We used to spend a lot of time in Britanny wandering around and staying at small hotels including Hede (where the owner was a real French eccentric) and made a point of visiting the flight of locks. Also stopped many times at Plouer sur Rance where there is a locked marina and Dinan where masts can be dropped before you go under the first low bridge of the canal.

Happy days.
 
The Brittany canals are so much relaxed and not like the main canals via Paris.
We go most years, lowering the mast in Dinan and raising in Redon or St Nazaire. One can actually go up the Loire and reach as far as Le mans with sufficient speed and less draft. Beware the lock in St Nazaire however there as they are not slow in letting the water levels adjust. .................. Don't ask why.
 
Hi Frank

Bear in mind that the Spanish low often deepens during the day and fills a little at night.

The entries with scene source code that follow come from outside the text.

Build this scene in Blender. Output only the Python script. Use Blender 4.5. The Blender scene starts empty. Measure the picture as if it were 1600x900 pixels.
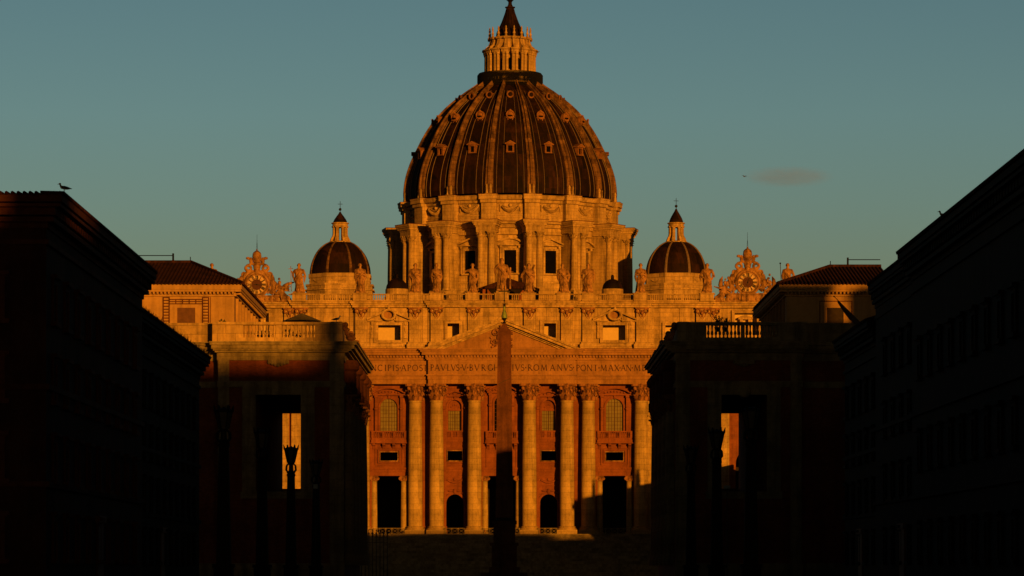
import bpy, bmesh, math, random
from mathutils import Vector, Matrix
from math import radians, sin, cos, tan, pi, sqrt, atan2
random.seed(7)
S = bpy.context.scene
COL = S.collection

# ------------------------------------------------------------------ camera
F, VX, HY, EYE = 5600.0, 787.0, 888.0, 1.7      # focal length and vanishing point in photo pixels, eye height
cam = bpy.data.cameras.new('camera'); camo = bpy.data.objects.new('camera', cam); COL.objects.link(camo)
camo.location = (0, 0, EYE); camo.rotation_euler = (radians(90), 0, 0)
cam.sensor_width = 36; cam.lens = 36 * F / 1600
cam.shift_x = (800 - VX) / 1600; cam.shift_y = (HY - 450) / 1600
cam.clip_start = 1; cam.clip_end = 60000
S.camera = camo
# ------------------------------------------------------------------ light
AZ, EL = radians(21), radians(4.6)               # low sun behind the camera, to its right
world = bpy.data.worlds.new('World'); S.world = world; world.use_nodes = True
wn, wl = world.node_tree.nodes, world.node_tree.links
bg = wn['Background']
sky = wn.new('ShaderNodeTexSky'); sky.sky_type = 'NISHITA'; sky.sun_disc = False
sky.sun_elevation = EL; sky.sun_rotation = radians(180 - 21); sky.air_density = 1.0; sky.dust_density = 0.6; sky.ozone_density = 3.0
tc = wn.new('ShaderNodeTexCoord'); sep = wn.new('ShaderNodeSeparateXYZ'); wl.new(tc.outputs['Generated'], sep.inputs[0])
ramp = wn.new('ShaderNodeValToRGB'); wl.new(sep.outputs['Z'], ramp.inputs[0])
SKY_STOPS = [(0.0, (1.0, .62, .34)), (.06, (1.0, .76, .50)), (.10, (1.0, .89, .70)), (.125, (1.0, .93, .76)), (.165, (.88, .83, .68)), (.30, (.09, .085, .075)), (1.0, (.02, .02, .02))]
els = ramp.color_ramp.elements
for i, (p, c) in enumerate(SKY_STOPS):
    e = els[i] if i < 2 else els.new(p)
    e.position = p; e.color = (*c, 1)
ramp2 = wn.new('ShaderNodeValToRGB'); mp = wn.new('ShaderNodeMapRange')
wl.new(sep.outputs['Y'], mp.inputs['Value']); mp.inputs['From Min'].default_value = -1; mp.inputs['From Max'].default_value = 1
wl.new(mp.outputs[0], ramp2.inputs[0])
ramp2.color_ramp.elements[0].position = .35; ramp2.color_ramp.elements[0].color = (.60, .50, .33, 1)
ramp2.color_ramp.elements[1].position = .90; ramp2.color_ramp.elements[1].color = (1, 1, 1, 1)
m1 = wn.new('ShaderNodeMix'); m1.data_type = 'RGBA'; m1.blend_type = 'MULTIPLY'; m1.inputs[0].default_value = 1
m2 = wn.new('ShaderNodeMix'); m2.data_type = 'RGBA'; m2.blend_type = 'MULTIPLY'; m2.inputs[0].default_value = 1
wl.new(sky.outputs[0], m1.inputs[6]); wl.new(ramp.outputs[0], m1.inputs[7])
wl.new(m1.outputs[2], m2.inputs[6]); wl.new(ramp2.outputs[0], m2.inputs[7])
wl.new(m2.outputs[2], bg.inputs['Color']); bg.inputs['Strength'].default_value = 0.10
sun = bpy.data.lights.new('sun', 'SUN'); suno = bpy.data.objects.new('sun', sun); COL.objects.link(suno)
sun.energy = 5.0; sun.angle = radians(.5); sun.color = (1.0, .362, .02)
sdir = Vector((sin(AZ) * cos(EL), -cos(AZ) * cos(EL), sin(EL)))
suno.rotation_euler = sdir.to_track_quat('Z', 'Y').to_euler(); suno.location = (60, -100, 80)
S.view_settings.view_transform = 'Standard'; S.view_settings.look = 'None'
S.view_settings.exposure = 0; S.view_settings.gamma = 1; S.view_settings.use_curve_mapping = False
S.cycles.max_bounces = 4; S.cycles.diffuse_bounces = 2; S.cycles.glossy_bounces = 2

# ------------------------------------------------------------------ helpers
def PX(px, Y): return (px - VX) / F * Y
def PZ(py, Y): return EYE + (HY - py) / F * Y
def tag(o, label=None, cat=None, group=None, kind=None):
    if label: o['label'] = label
    if cat: o['category'] = cat
    if group: o['group'] = group
    if kind: o['kind'] = kind
    return o
def empty(name, loc=(0, 0, 0), label=None, cat=None, group=None, parent=None):
    o = bpy.data.objects.new(name, None); COL.objects.link(o); o.location = loc
    o.empty_display_size = .5
    if parent: o.parent = parent
    return tag(o, label, cat, group)
def put(o, parent, loc=(0, 0, 0), rz=0, sc=None):
    """copy of an object and its children under a parent"""
    c = o.copy(); COL.objects.link(c); c.parent = parent; c.location = loc; c.rotation_euler = (0, 0, rz)
    if sc: c.scale = sc
    for ch in o.children:
        d = ch.copy(); COL.objects.link(d); d.parent = c
    return c

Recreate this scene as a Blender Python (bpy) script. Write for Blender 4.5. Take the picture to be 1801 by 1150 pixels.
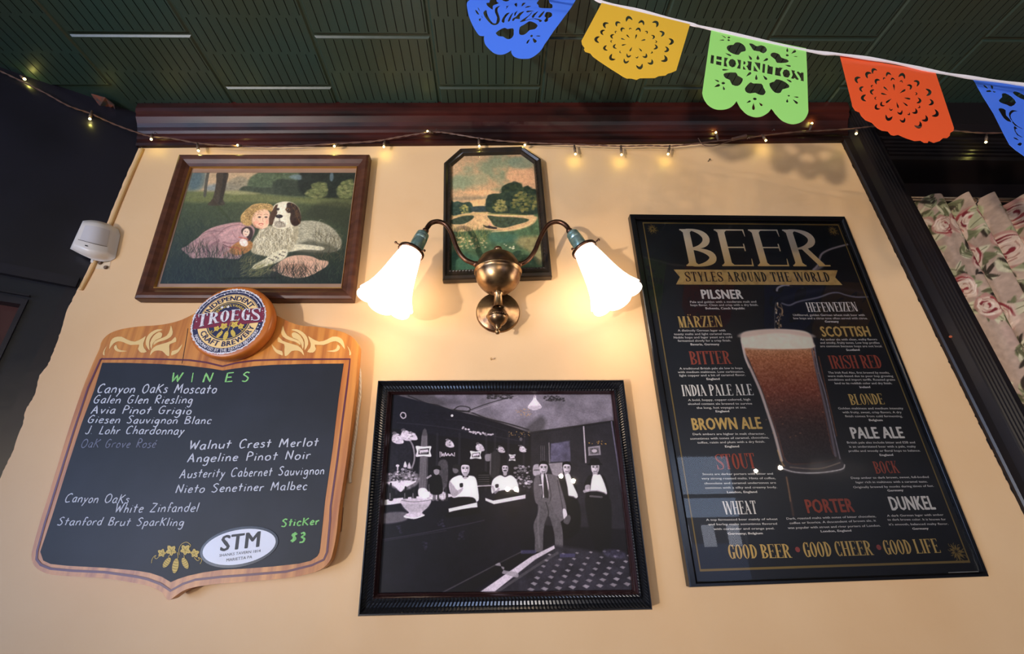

I've tried Googling the Spanish low but can't find anything. Can you provide any more info?

Thanks

Brendan.
During the summer there is low pressure over Spain in much the same way that pressure is low over the northern Indian sub-continent. Simply, it is a heating effect. This is the cause of the strong prevailing northerlies down the Iberian peninsula. These are sometimes called the Portuguese Trade winds. During the day, the strong heating deepens the low, at night cooling increases the pressure.
In the early morning, winds tend to be at their lightest and, down the coast, especially Portugal, can be a little offshore. As the low deepens the wind strengthens and backs to be a little onshore. So, going south you are likely to start on the port gybe. The temptation is to head up a little but the wind continues to strengthen and a gybe becomes necessary. If you had been flying the spinnaker, as we tried on a few occasions, it came down around noon and we would usually have to gybe.
Coming northwards, you can use the same effect to head out to sea in the morning so that when the backing occurred, we could tack back. When we last came up that coast, 2010, the forecasts were getting good enough to see when the effect was more marked than normal.

The hot season Indian monsoon is much the same effect on a larger scale. I spent 2 years in Aden many years ago and saw similar effects in the SW monsoon.

Sorry for the length of the reply but, almost always, a simple weather question has a complex answer.